▸ **Request**: Output all the entries word for word. Omit the pictures.

▸ **Records shown**:
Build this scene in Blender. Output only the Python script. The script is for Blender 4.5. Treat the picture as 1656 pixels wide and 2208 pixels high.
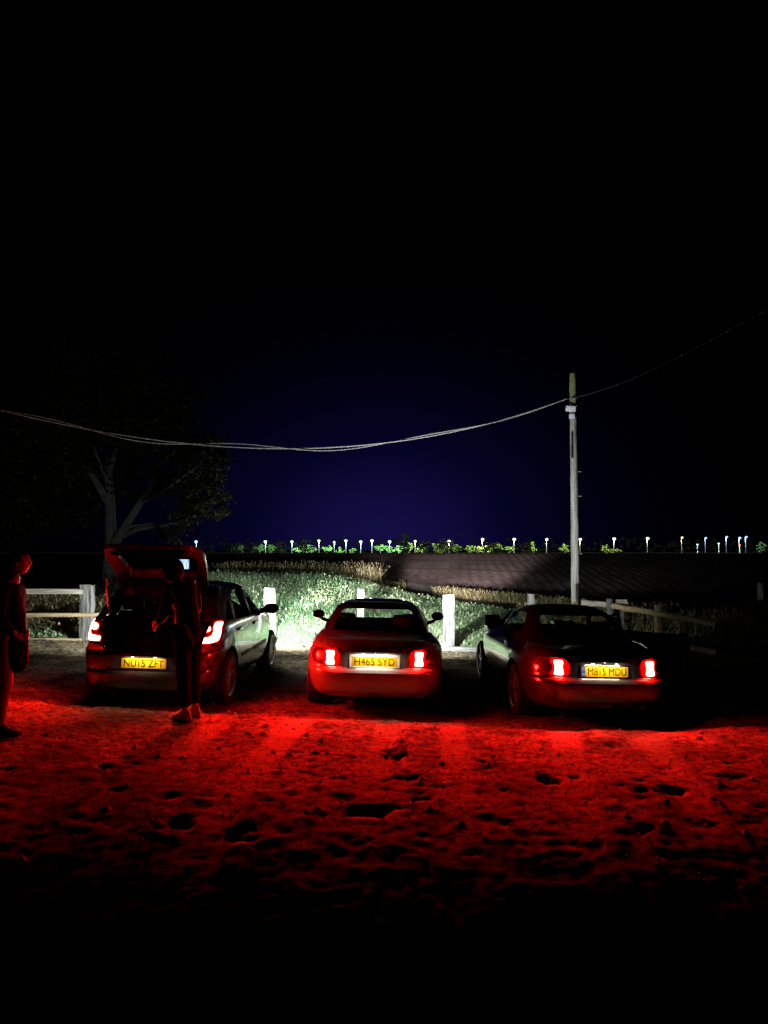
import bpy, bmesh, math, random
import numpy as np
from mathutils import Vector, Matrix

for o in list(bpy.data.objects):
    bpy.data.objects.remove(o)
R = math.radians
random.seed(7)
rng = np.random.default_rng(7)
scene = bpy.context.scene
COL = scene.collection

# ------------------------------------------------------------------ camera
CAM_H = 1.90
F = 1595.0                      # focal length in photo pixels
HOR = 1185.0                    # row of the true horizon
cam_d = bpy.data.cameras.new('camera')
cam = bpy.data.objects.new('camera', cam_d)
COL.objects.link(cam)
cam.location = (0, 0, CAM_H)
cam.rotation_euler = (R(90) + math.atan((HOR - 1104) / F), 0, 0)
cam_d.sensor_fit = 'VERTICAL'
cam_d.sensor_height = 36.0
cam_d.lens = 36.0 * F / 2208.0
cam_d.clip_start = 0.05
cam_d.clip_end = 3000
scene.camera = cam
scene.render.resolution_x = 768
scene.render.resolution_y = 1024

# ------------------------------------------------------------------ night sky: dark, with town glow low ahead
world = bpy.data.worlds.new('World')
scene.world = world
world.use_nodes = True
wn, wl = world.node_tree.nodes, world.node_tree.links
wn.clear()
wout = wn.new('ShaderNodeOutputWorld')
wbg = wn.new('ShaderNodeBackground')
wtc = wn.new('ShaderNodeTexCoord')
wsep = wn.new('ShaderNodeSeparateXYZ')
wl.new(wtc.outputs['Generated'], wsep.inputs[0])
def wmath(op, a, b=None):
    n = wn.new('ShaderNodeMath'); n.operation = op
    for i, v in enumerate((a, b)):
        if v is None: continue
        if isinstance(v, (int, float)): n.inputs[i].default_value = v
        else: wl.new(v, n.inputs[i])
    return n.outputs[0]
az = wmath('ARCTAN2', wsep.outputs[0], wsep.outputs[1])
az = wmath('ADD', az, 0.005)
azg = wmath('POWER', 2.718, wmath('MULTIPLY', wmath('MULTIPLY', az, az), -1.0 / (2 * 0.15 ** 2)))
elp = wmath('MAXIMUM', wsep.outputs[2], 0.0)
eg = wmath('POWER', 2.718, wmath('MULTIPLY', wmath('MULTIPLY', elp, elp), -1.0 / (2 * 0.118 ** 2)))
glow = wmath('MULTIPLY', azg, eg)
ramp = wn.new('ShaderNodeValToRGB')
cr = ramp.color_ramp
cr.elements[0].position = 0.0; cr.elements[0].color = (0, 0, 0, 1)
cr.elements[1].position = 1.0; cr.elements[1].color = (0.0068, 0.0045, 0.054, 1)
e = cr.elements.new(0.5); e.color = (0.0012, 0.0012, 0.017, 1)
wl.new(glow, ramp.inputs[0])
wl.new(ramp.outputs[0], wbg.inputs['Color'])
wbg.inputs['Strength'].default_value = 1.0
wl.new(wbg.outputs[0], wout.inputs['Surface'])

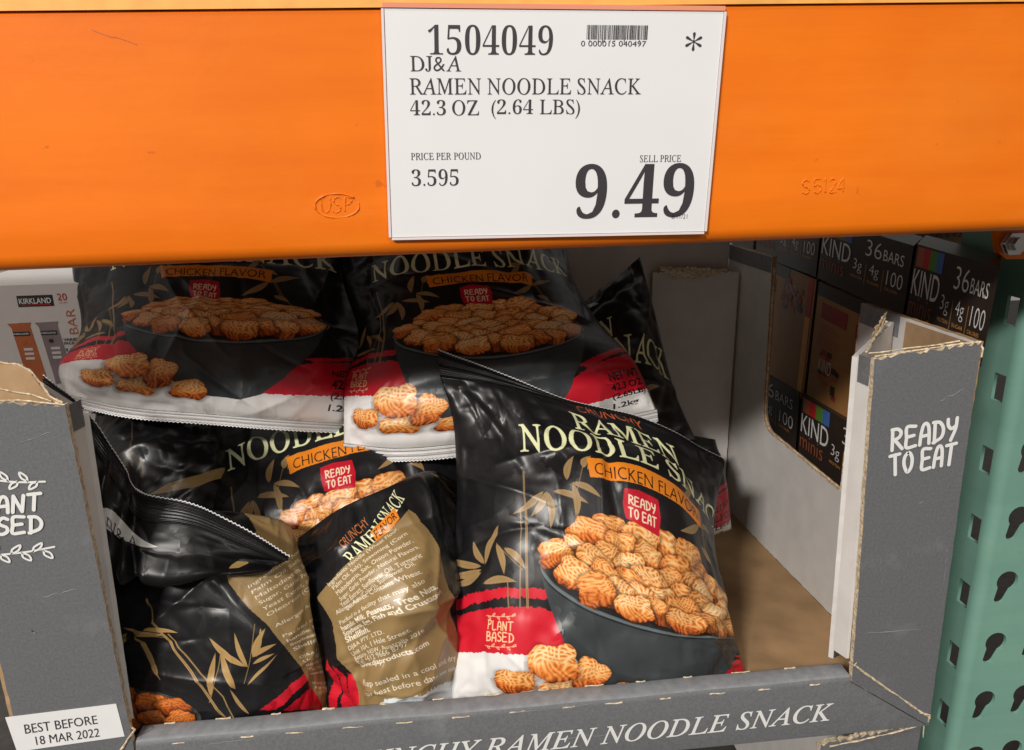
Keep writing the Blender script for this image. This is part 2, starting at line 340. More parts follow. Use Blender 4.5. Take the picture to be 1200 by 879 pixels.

▸ **Answer to this exercise**:
Build this scene in Blender. Output only the Python script. The script is for Blender 4.5. Treat the picture as 1656 pixels wide and 2208 pixels high.
import bpy, bmesh, math, random
import numpy as np
from mathutils import Vector, Matrix

for o in list(bpy.data.objects):
    bpy.data.objects.remove(o)
R = math.radians
random.seed(7)
rng = np.random.default_rng(7)
scene = bpy.context.scene
COL = scene.collection

# ------------------------------------------------------------------ camera
CAM_H = 1.90
F = 1595.0                      # focal length in photo pixels
HOR = 1185.0                    # row of the true horizon
cam_d = bpy.data.cameras.new('camera')
cam = bpy.data.objects.new('camera', cam_d)
COL.objects.link(cam)
cam.location = (0, 0, CAM_H)
cam.rotation_euler = (R(90) + math.atan((HOR - 1104) / F), 0, 0)
cam_d.sensor_fit = 'VERTICAL'
cam_d.sensor_height = 36.0
cam_d.lens = 36.0 * F / 2208.0
cam_d.clip_start = 0.05
cam_d.clip_end = 3000
scene.camera = cam
scene.render.resolution_x = 768
scene.render.resolution_y = 1024

# ------------------------------------------------------------------ night sky: dark, with town glow low ahead
world = bpy.data.worlds.new('World')
scene.world = world
world.use_nodes = True
wn, wl = world.node_tree.nodes, world.node_tree.links
wn.clear()
wout = wn.new('ShaderNodeOutputWorld')
wbg = wn.new('ShaderNodeBackground')
wtc = wn.new('ShaderNodeTexCoord')
wsep = wn.new('ShaderNodeSeparateXYZ')
wl.new(wtc.outputs['Generated'], wsep.inputs[0])
def wmath(op, a, b=None):
    n = wn.new('ShaderNodeMath'); n.operation = op
    for i, v in enumerate((a, b)):
        if v is None: continue
        if isinstance(v, (int, float)): n.inputs[i].default_value = v
        else: wl.new(v, n.inputs[i])
    return n.outputs[0]
az = wmath('ARCTAN2', wsep.outputs[0], wsep.outputs[1])
az = wmath('ADD', az, 0.005)
azg = wmath('POWER', 2.718, wmath('MULTIPLY', wmath('MULTIPLY', az, az), -1.0 / (2 * 0.15 ** 2)))
elp = wmath('MAXIMUM', wsep.outputs[2], 0.0)
eg = wmath('POWER', 2.718, wmath('MULTIPLY', wmath('MULTIPLY', elp, elp), -1.0 / (2 * 0.118 ** 2)))
glow = wmath('MULTIPLY', azg, eg)
ramp = wn.new('ShaderNodeValToRGB')
cr = ramp.color_ramp
cr.elements[0].position = 0.0; cr.elements[0].color = (0, 0, 0, 1)
cr.elements[1].position = 1.0; cr.elements[1].color = (0.0068, 0.0045, 0.054, 1)
e = cr.elements.new(0.5); e.color = (0.0012, 0.0012, 0.017, 1)
wl.new(glow, ramp.inputs[0])
wl.new(ramp.outputs[0], wbg.inputs['Color'])
wbg.inputs['Strength'].default_value = 1.0
wl.new(wbg.outputs[0], wout.inputs['Surface'])

Keep writing the Blender script for this image. This is part 2, starting at line 340. More parts follow. Use Blender 4.5. Take the picture to be 1200 by 879 pixels.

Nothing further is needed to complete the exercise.